West ‘standing by terrorists’: Erdogan
ISTANBUL: President Recep Tayyip Erdogan on Monday lashed out at Western states, accusing them of "standing by terrorists" in failing to support Turkey’s operation against Syrian Kurdish fighters.
"Can you imagine the whole West stood by the terrorists and all attacked us including Nato member states and European Union countries?" Erdogan said in Istanbul. "Since when did you start to side with terror? Did PYD-YPG (Syrian Kurdish forces) join Nato and we do not know about it?" he asked.
Ankara says the YPG is a "terrorist" offshoot of the outlawed Kurdistan Workers’ Party (PKK), which has been waging an insurgency inside Turkey since 1984. The PKK is blacklisted as a terror group by Ankara, the US and the EU.
Ankara’s military action against Kurdish forces who played a key role in the fight against the Islamic State group has drawn widespread international criticism and prompted some Nato countries to suspend new arms sales.

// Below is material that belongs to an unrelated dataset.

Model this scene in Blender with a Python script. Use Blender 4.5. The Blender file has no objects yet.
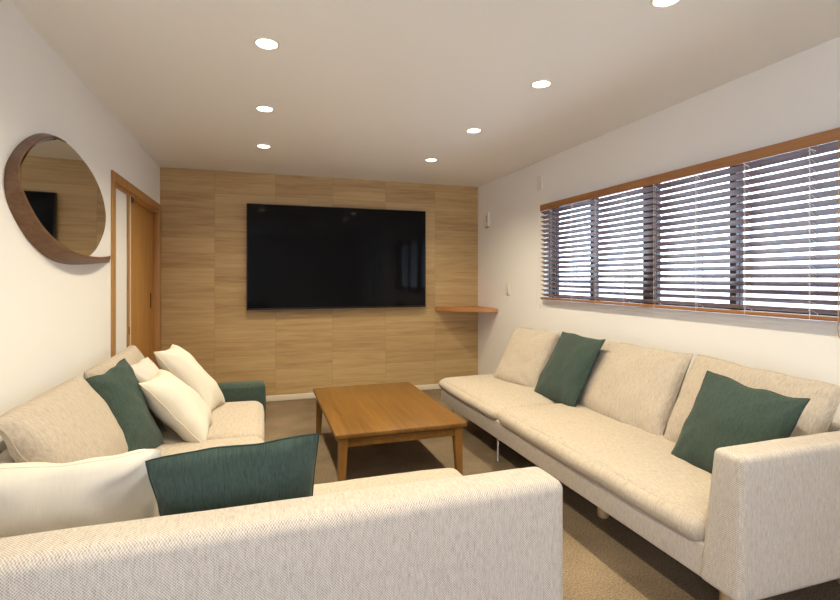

Nato Secretary General Jens Stoltenberg has repeatedly voiced "serious concerns" about the military operation launched on October 9 to push Syrian Kurdish forces back from the border. Erdogan denied any territorial ambition saying: "Turkey does not have an eye on any country’s territory ... We consider such an accusation as the biggest insult directed to us."
Turkey has announced a 120-hour suspension of the offensive following a deal with US Vice President Mike Pence, under which Kurdish fighters were to withdraw to allow a "safe zone" to be set up along the border.
Erdogan was to meet Russian President Vladimir Putin on Tuesday in the Black Sea resort of Sochi.Meanwhile, Iran on Monday denounced as "unacceptable" any move by Turkey to establish military bases in Syria, saying such a step would face opposition from the Islamic republic and other countries.
President Recep Tayyip Erdogan said on Friday that Turkey would set up 12 observation posts inside Syria as he warned Ankara would restart an operation against Kurdish forces across the border. Iran’s foreign ministry spokesman Abbas Mousavi criticised the planned move in response to a question at a news conference.
"The Turks can have any bases and can do anything on their own territory and within their borders, but if you mean... establishing Turkish bases in Syria, this is unacceptable," Mousavi said in remarks aired on state television.
Such a step, he said, would be seen by Iran as an "aggression against the national sovereignty and territorial integrity of an independent country. "Naturally it will face opposition from the Islamic Republic of Iran and other countries," Mousavi added.
Iran has repeatedly called for an immediate halt to the Turkish offensive in Syria, launched on October 9 after the United States announced it would withdraw all its troops from the area. A US-brokered ceasefire gives Kurdish forces until Tuesday evening to withdraw from a buffer area Turkey wants to create on Syrian territory along its southern frontier.